Russia blames ‘software failure’ for misfired engines that shook ISS

NASA astronauts Robert Behnken (right) and Douglas Hurley at NASA’s Kennedy Space Center in Florida on May 23 as they prepare to be transported to Launch Complex 39A during a full dress rehearsal ahead of NASA’s SpaceX Demo-2 mission to the International Space Station. (Photo credit: NASA/Kim Shiflett)

Washington/Moscow, July 31 (IANS) Russian space agency Roscosmos has blamed a short-term software failure which led to erroneous engine firings by its Nauka Multipurpose Laboratory Module, docked with the International Space Station (ISS), shifting the ISS off its normal position.

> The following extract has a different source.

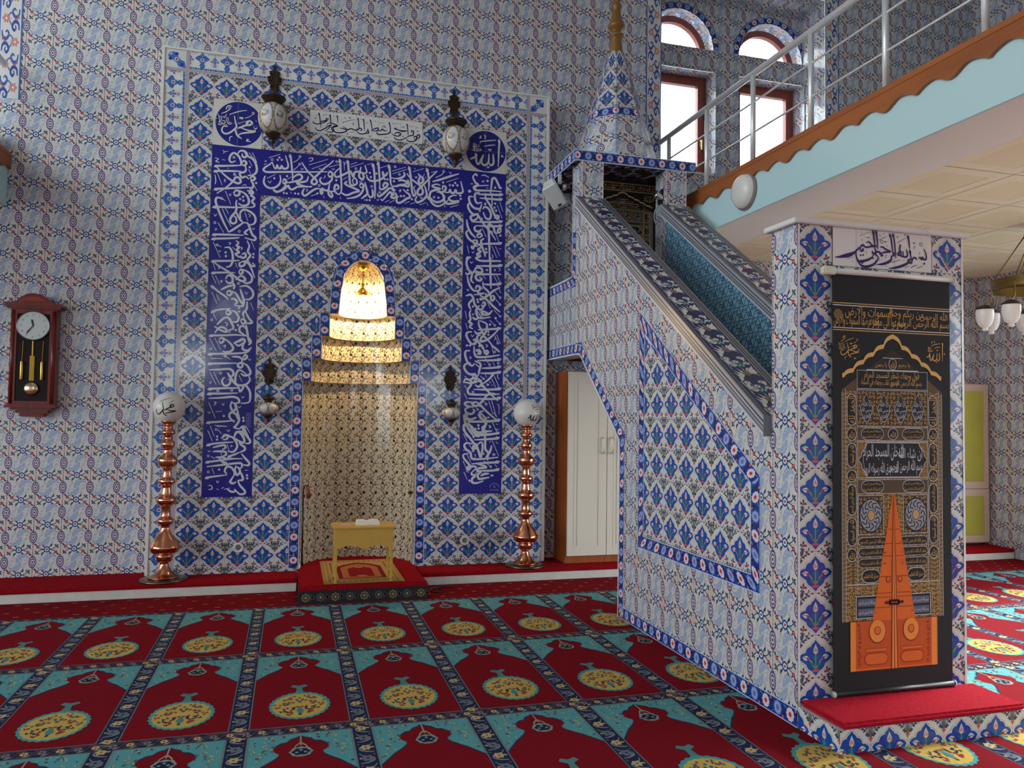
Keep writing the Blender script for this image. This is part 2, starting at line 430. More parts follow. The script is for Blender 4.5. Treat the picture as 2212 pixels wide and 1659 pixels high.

On Thursday, the Russian module’s thrusters unexpectedly fired hours after docking, causing the Nauka module to think it was supposed to back away from the ISS.

The space station was shoved 45 degrees off track once Nauka’s thrusters started unexpected firings.

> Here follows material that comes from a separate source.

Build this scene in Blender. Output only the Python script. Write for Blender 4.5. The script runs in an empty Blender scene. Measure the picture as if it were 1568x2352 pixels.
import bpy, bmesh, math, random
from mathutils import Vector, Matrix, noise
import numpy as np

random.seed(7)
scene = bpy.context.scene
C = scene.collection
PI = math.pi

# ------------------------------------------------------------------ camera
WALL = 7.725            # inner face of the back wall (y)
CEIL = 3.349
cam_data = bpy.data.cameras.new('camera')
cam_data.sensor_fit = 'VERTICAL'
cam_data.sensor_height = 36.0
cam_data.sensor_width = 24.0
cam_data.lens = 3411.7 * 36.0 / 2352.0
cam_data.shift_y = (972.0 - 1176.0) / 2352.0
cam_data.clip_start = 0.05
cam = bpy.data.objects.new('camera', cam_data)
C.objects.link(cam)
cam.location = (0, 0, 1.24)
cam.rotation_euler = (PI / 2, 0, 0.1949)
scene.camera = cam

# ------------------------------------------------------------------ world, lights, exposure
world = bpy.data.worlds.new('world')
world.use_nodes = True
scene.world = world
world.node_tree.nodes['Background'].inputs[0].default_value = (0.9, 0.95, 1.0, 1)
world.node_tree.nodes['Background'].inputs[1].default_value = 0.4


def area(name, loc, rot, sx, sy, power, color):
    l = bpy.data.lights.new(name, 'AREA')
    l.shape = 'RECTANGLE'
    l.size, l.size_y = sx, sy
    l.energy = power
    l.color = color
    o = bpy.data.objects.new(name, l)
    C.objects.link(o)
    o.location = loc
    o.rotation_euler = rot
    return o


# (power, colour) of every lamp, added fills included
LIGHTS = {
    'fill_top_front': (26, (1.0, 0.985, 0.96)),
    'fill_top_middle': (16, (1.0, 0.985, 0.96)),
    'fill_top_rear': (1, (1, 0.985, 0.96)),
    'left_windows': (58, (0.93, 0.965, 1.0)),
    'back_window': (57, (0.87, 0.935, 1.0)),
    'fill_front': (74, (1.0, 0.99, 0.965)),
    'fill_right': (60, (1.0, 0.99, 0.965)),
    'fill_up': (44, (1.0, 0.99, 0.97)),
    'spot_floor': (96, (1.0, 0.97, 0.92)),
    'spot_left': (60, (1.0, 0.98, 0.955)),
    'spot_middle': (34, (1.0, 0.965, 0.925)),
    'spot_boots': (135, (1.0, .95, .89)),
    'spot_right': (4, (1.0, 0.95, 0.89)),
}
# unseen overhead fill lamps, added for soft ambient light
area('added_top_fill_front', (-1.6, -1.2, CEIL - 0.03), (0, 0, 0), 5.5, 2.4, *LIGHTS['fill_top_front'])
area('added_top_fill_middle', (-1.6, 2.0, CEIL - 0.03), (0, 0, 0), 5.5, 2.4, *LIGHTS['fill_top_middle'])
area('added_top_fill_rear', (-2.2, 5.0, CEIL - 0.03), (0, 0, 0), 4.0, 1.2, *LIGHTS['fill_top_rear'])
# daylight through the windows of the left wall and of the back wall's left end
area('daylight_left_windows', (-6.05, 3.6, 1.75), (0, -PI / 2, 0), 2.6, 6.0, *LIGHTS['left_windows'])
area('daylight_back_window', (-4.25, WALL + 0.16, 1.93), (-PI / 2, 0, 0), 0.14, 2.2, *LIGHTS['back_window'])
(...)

“Due to a short-term software failure, a direct command was mistakenly implemented to turn on the module’s engines for withdrawal, which led to some modification of the orientation of the complex as a whole,” Vladimir Solovyov, the flight director of the space station’s Russian segment, said in a statement on Friday.

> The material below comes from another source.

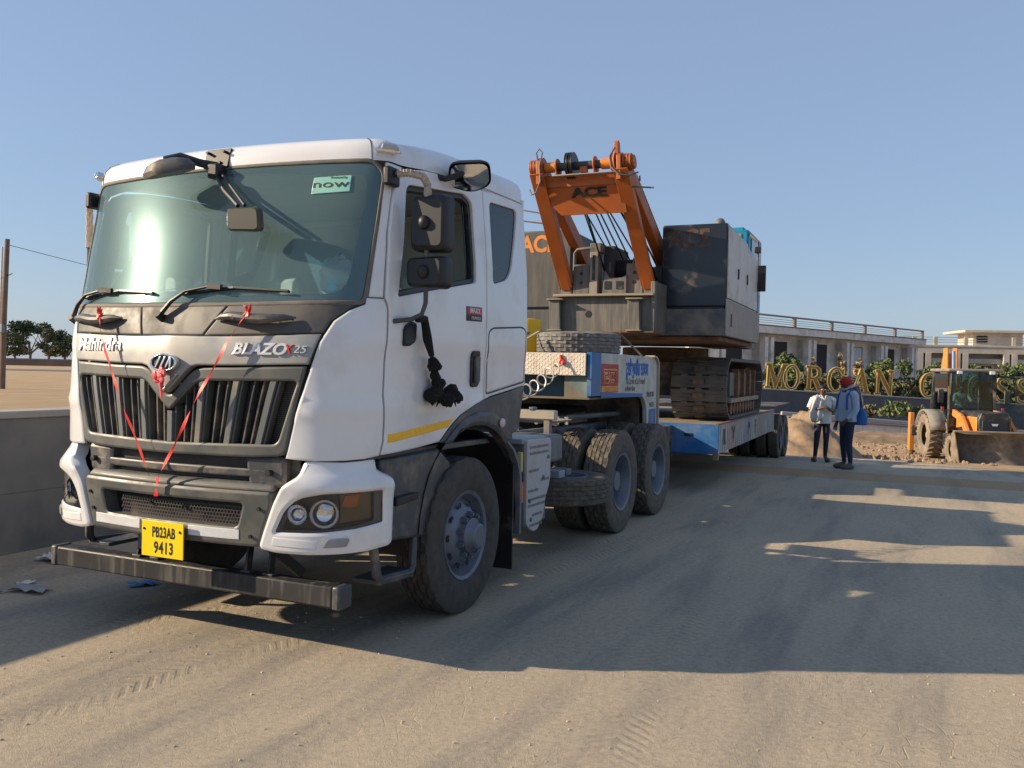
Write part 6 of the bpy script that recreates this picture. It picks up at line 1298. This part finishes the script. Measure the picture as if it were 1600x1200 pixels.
# continuous low hedge behind the letters
HG = bgempty('hedge', 1200, SD + 1.6, .75, 0, 'continuous low mixed hedge running behind all the golden letters', 'hedge'); HG.rotation_euler = (0, R(2.2), YAW); hb = []
for i in range(70): hb.append(((i * .19 - .6, random.uniform(-.3, .3), random.uniform(.1, .95)), (.32, .3, random.uniform(.2, .38))))
leafcloud(hb, 5200, .09).build('foliage', leafmat('hedge_leaf', (.115, .125, .06)), HG, smooth=False)
# ---- building on the left of the sign (its street front lies in shade)
dB = Vector((18.4, 17.0)); LB = dB.length; rzB = math.atan2(dB.y, dB.x)
B1 = empty('concrete_building', bgp(1190, 62, -.75) , YAW + rzB, 'grey unfinished concrete building with roof railing behind the letters MORGAN', 'building')
ZT = 5.75                                      # roof slab top above its base
def b1(name, a, b, m, p=None, bev=.01): return bx(name, a, b, m, p or B1, bev)
bay = 5.85; x0b = -7.5; nb = 5
w_ = b1('wall', (x0b, 0.7, 0), (LB, 1.0, ZT - .5), conc)
b1('roof_slab', (x0b, -.6, ZT - .5), (LB + .3, 9, ZT), conc); b1('slab_drip', (x0b, -.66, ZT), (LB + .35, 9, ZT + .07), M('drip_dark', (.12, .12, .12), .8)); b1('first_floor', (x0b, -.6, 1.35), (LB + .2, 9, 1.75), conc); b1('side_wall', (LB - .25, 0, 0), (LB, 9, ZT - .75), conc)
for k in range(nb + 1):
    x = x0b + 1.4 + k * bay
    for dx in (0, .75):
        if x + dx < LB: b1('column', (x + dx, -.35, 0), (x + dx + .42, .1, ZT - .75), conc)
    if x + .5 < LB: b1('cross_wall', (x + .45, .1, 0), (x + .7, 0.7, ZT - .75), conc)
for k in range(nb):
    x = x0b + 1.4 + k * bay + 1.35
    if x + 3.2 < LB: op = b1('window', (x, 0.63, 2.3), (x + 3.2, 0.7, ZT - .95), opening, None, 0); b1('window_frame', (x - .12, 0.58, ZT - .95), (x + 3.32, 0.7, ZT - .82), conc, op); b1('painted_sky_panel', (x + 1.5, 0.60, 2.1), (x + 3.0, 0.629, ZT - 1.0), M('painted_sky', (.45, .5, .56), .8), op, 0) if k == 3 else None  # one bay has a solid pale panel, sky brightness painted as its colour
rz0 = ZT + .07; npst = 6
for k in range(npst + 1):
    x = x0b + (LB - x0b - .3) * k / npst; b1('rail_post', (x, -.5, rz0), (x + .32, -.3, rz0 + .72), concd)
    if k < npst:
        xa, xb_ = x + .32, x0b + (LB - x0b - .3) * (k + 1) / npst
        for q in (.14, .29, .44): b1('rail_bar', (xa, -.42, rz0 + q), (xb_, -.38, rz0 + q + .035), M('bar_grey', (.3, .3, .3), .5), None, 0)
b1('rail_cap', (x0b, -.52, rz0 + .62), (LB, -.28, rz0 + .73), concd)
# ---- lit building on the right
B2 = bgempty('beige_building', 1432, 84, -.75, R(-7), 'sunlit beige concrete building with roof hut behind the backhoe loader', 'building')
def b2(name, a, b, m, p=None, bev=.01): return bx(name, a, b, m, p or B2, bev)
Z2 = 5.35; W2 = 26
b2('wall', (-3, 1.2, 0), (W2, 1.5, Z2), concb); b2('roof_slab', (-3, -.1, Z2 - .6), (W2, 10, Z2), concb); b2('parapet_beam', (-3, -.16, Z2), (W2, .1, Z2 + .18), concb); b2('lower_beam', (-3, .3, Z2 - 1.5), (W2, 1.2, Z2 - 1.05), concb)
for k, x in enumerate((.0, 3.3, 7.6, 14.2, 18.2, 23.5)):
    for dx in (0, .7): b2('column', (x + dx, -.14, 0), (x + dx + .5, .4, Z2 - .6), concb)
for k, (xa, xb_) in enumerate(((.9, 3.0), (4.9, 7.0), (12.0, 14.0), (15.8, 18.2), (19.8, 22.9))):
    op = b2('window', (xa, 1.12, 1.6), (xb_, 1.2, Z2 - 1.7), opening, None, 0); b2('window_frame', (xa - .2, 1.05, Z2 - 1.7), (xb_ + .2, 1.2, Z2 - 1.5), concb, op); b2('window_frame', (xa - .2, 1.05, 1.6), (xa, 1.2, Z2 - 1.7), concb, op); b2('window_frame', (xb_, 1.05, 1.6), (xb_ + .2, 1.2, Z2 - 1.7), concb, op)
b2('vent_panel', (9.2, 1.1, 1.2), (11.3, 1.2, Z2 - 1.9), M('vent_grey', (.32, .32, .3), .8))
for x in (-.5, 1.4, 4.1, 8.3, 15.4, 19.5, 24): b2('rail_post', (x, -.1, Z2 + .18), (x + .35, .1, Z2 + .95), concb)
for z in (.4, .62, .85): b2('rail_bar', (-3, -.03, Z2 + z), (W2, .03, Z2 + z + .05), M('bar_beige', (.34, .32, .3), .6), None, 0)
hut = b2('roof_hut', (6.0, 3, Z2), (10.5, 7, Z2 + 1.5), concb); b2('hut_roof', (4.9, 2.0, Z2 + 1.5), (11.5, 8, Z2 + 1.72), concb, hut); b2('hut_window', (6.3, 2.95, Z2 + .5), (7.3, 3.0, Z2 + 1.2), opening, hut, 0)

# ---- dirt mound, rough spoil beyond the road
def moundf(cx, cy, rx, ry, h, rot=0, n=26, seed=1, name='dirt_mound', label=None, mat=None):
    rr = random.Random(seed); b = MB(); V_ = []
    ph = [rr.uniform(0, 6) for _ in range(8)]
    for j in range(n + 1):
        for i in range(n + 1):
            u, w = 2 * i / n - 1, 2 * j / n - 1; d = math.hypot(u, w); x, y = u * rx, w * ry
            q = max(0, 1 - d * d) ** 1.1; q *= 1 + .22 * math.sin(u * 6 + ph[0]) * math.sin(w * 5 + ph[1]) + .1 * math.sin(u * 15 + ph[2] + w * 9) + .04 * math.sin(u * 23 + w * 17 + ph[3]) + .05 * rr.uniform(-1, 1)
            wx, wy = cx + x * math.cos(rot) - y * math.sin(rot), cy + x * math.sin(rot) + y * math.cos(rot); V_.append((x, y, gz(wy) - gz(cy) - .03 + h * q))
    b.add(V_, [(j * (n + 1) + i, j * (n + 1) + i + 1, (j + 1) * (n + 1) + i + 1, (j + 1) * (n + 1) + i) for j in range(n) for i in range(n)])
    o = b.build(name, mat or M('spoil', (.25, .175, .11), .95, var=.35, scale=3, bump=1.0, bscale=9), None, sharp=80); o.location = (cx, cy, gz(cy)); o.rotation_euler = (0, 0, rot); tag(o, label, 'mound'); return o
moundf(.85, 20.4, 1.7, 2.5, 1.0, R(20), 48, 3, label='heap of brown soil behind the two standing people')
m1 = bgp(1380, 33.5); moundf(m1.x, m1.y, 4.6, 1.0, .36, YAW, 30, 8, 'dirt_bank', 'low bank of loose soil along the planter wall')
# soil clods and rubble
cl = MB(); rr = random.Random(5)
for i in range(260):
    t = rr.random(); x = 1.2 + rr.gauss(0, 2.2); y = 19.5 + rr.gauss(0, 2.0)
    if y < redge(x) - .5: continue
    cl.ball((x, y, gz(y) + .02), [rr.uniform(.02, .09) for _ in range(3)], 6, 4, jit=.3)
for i in range(160):
    px = rr.uniform(1290, 1470); p = bgp(px, rr.uniform(25, 33)); cl.ball((p.x, p.y, gz(p.y) + .01), [rr.uniform(.02, .08) for _ in range(3)], 6, 4, jit=.3)
o = cl.build('soil_clods', M('clod', (.28, .2, .13), .95, var=.3)); tag(o, kind='stuff')

# ================================================================ left side: retaining wall, field, pole, trees
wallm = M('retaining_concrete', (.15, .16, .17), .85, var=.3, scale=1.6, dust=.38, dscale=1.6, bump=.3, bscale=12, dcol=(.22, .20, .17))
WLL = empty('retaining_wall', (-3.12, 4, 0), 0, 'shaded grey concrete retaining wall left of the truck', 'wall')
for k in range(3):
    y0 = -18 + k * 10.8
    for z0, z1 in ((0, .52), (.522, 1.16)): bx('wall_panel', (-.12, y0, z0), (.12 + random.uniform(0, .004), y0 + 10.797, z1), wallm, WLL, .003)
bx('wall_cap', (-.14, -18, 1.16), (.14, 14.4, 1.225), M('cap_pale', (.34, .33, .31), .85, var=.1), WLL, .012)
fr_ = bx('far_road', (-2000, -8, -.02), (60, 8, .03), M('far_asphalt', (.10, .10, .105), .9), None, 0); fr_.location = bgp(40, 126, 0); fr_.rotation_euler = (0, 0, YAW); fr_['kind'] = 'structure'
fw2 = empty('brick_wall', bgp(40, 200, 0), YAW, 'long low brown wall beyond the far road at left', 'wall'); bx('wall_body', (-120, 0, 0), (40, .3, 1.3), M('wall_brown', (.16, .12, .10), .9, var=.2, scale=.3), fw2, 0); bx('wall_top', (-120, -.1, 1.3), (40, .4, 1.6), M('wall_grey', (.17, .16, .16), .9), fw2, 0)
def tree(px, depth, h, w, mat, label, n=1800, leaf=.35, group='trees beyond the far road'):
    o = bgempty('tree', px, depth, 0, 0, label, 'tree', group); t = MB(); t.tube([(0, 0, 0), (.15, 0, h * .2), (-.1, 0, h * .45)], [.35, .28, .16], 8)
    for k in range(6): a = k * 1.1; t.tube([(0, 0, h * .22), (w * .22 * math.cos(a), w * .2 * math.sin(a), h * .45), (w * .38 * math.cos(a), w * .3 * math.sin(a), h * .65)], [.2, .12, .05], 6)
    t.build('trunk', barkm, o); bl = []
    for k in range(14): a = random.uniform(0, 6.28); q = random.random() ** .5; z = h * random.uniform(.3, .88); f = math.sin(PI * min(1, z / h * .95)); bl.append(((w * .5 * q * math.cos(a) * f, w * .45 * q * math.sin(a) * f, z), (w * random.uniform(.14, .22), w * random.uniform(.14, .22), h * random.uniform(.09, .14))))
    leafcloud(bl, n, leaf).build('crown', mat, o, smooth=False); return o
lg = leafmat('tree_green', (.045, .075, .028)); lg2 = leafmat('tree_olive', (.075, .095, .04))
tree(46, 215, 11.5, 13, lg, 'dense dark green tree nearest the utility pole', 3200); tree(75, 225, 12, 11, lg2, 'lighter green tree beside the truck corner', 2600); tree(22, 240, 9, 9, lg, 'dark green tree just right of the utility pole', 1800); tree(-30, 230, 9, 12, lg2, 'small tree left of the utility pole', 1500); tree(100, 230, 9, 10, lg, 'low dark tree half hidden by the truck corner', 1500)
# utility pole with wire
pp = bgp(3, 48, 0); PO = empty('utility_pole', pp, 0, 'brown utility pole with meter box at the left edge', 'pole')
MB().tube([(0, 0, -.2), (.09, .0, 4), (.30, 0, 8.0)], [.16, .15, .12], 10).build('post', M('pole_brown', (.17, .12, .09), .85, var=.2, scale=2), PO)
MB().tube([(-.25, 0, 0), (-.22, 0, 4), (-.1, 0, 7.6)], .05, 6).build('conduit', M('conduit_white', (.5, .5, .5), .6), PO); bx('meter_box', (.0, -.3, 3.0), (.35, -.12, 3.45), M('meter_grey', (.16, .2, .22), .5), PO, .02); MB().bar((-.3, 0, 5.9), (.7, 0, 6.15), .05, .05).build('cross_arm', blackm, PO)
wr = MB(); a, b = pp + Vector((.3, 0, 7.7)), bgp(700, 90, 7.5); wr.tube([a.lerp(b, t / 20) - Vector((0, 0, 3.2 * math.sin(PI * t / 20) * .5)) for t in range(21)], .018, 4); w2 = wr.build('overhead_wire', blackm); tag(w2, 'thin overhead wire running right from the utility pole', 'wire')
# litter on the ground by the wall
lm_ = [M('litter_white', (.6, .6, .6), .7), M('litter_blue', (.08, .2, .4), .6), M('litter_grey', (.3, .3, .3), .8)]
def litter(x, y, s, m, label, seed):
    rr = random.Random(seed); b = MB(); n = 5; V_ = [((i / n - .5) * s * rr.uniform(.8, 1.2), (j / n - .5) * s * .6 * rr.uniform(.8, 1.2), .008 + rr.uniform(0, s * .16)) for j in range(n + 1) for i in range(n + 1)]
    b.add(V_, [(j * (n + 1) + i, j * (n + 1) + i + 1, (j + 1) * (n + 1) + i + 1, (j + 1) * (n + 1) + i) for j in range(n) for i in range(n)]); o = b.build('plastic_scrap', m, None, sharp=20); o.location = (x, y, gz(y) + .004); o.rotation_euler = (0, 0, rr.uniform(0, 6)); tag(o, label, 'litter', 'litter by the wall')
litter(-2.45, -.1, .3, lm_[0], 'crumpled white plastic scrap at the foot of the wall', 1); litter(-1.75, -.85, .26, lm_[2], 'spread grey plastic scrap left of the truck beam', 2); litter(-1.95, -.75, .12, lm_[0], 'small white scrap beside the spread plastic', 3); litter(-1.2, -.35, .18, lm_[1], 'blue plastic scrap behind the left end of the beam', 4); litter(-1.9, -1.0, .08, lm_[1], 'tiny blue scrap left of the truck beam', 6)
# pebbles and crumbs lying on the road
pb = MB(); rr = random.Random(11)
for i in range(5200):
    x = rr.uniform(-2.9, 7); y = -4.3 + 9 * rr.random() ** 1.6; s = .002 + .006 * rr.random() ** 4
    if x < 5.5: pb.ball((x, y, .004 + s * .4), (s * rr.uniform(.7, 1.5), s * rr.uniform(.7, 1.5), s * .7), 5, 3, jit=.25)
o = pb.build('road_grit', M('grit', (.50, .42, .31), .95, var=.4, scale=40), None, smooth=False); tag(o, kind='stuff')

NASA had said it lost control of the station’s positioning minutes later, but it was repositioned back to normal.

According to Solovyov, during the final rendezvous, slight fluctuations were noticed, which were eliminated by the docking system.

“At the moment, the station is in its normal orientation, all the ISS and the multipurpose laboratory module systems are operating normally. A reliable internal power and command interface was created, as well as a power supply interface that connected the module to the station,” he added.

Nauka, which means ‘science’ in Russian, is a multipurpose module designed to carry cargo and humans to space.

The crew was now busy balancing the pressure in the Nauka module.

“This is a rather lengthy procedure, because the total volume of the module is about 70 cubic metres. The crew will open the hatches, enter the module, turn on the necessary means of purifying the atmosphere and begin normal regular work,” said Solovyov.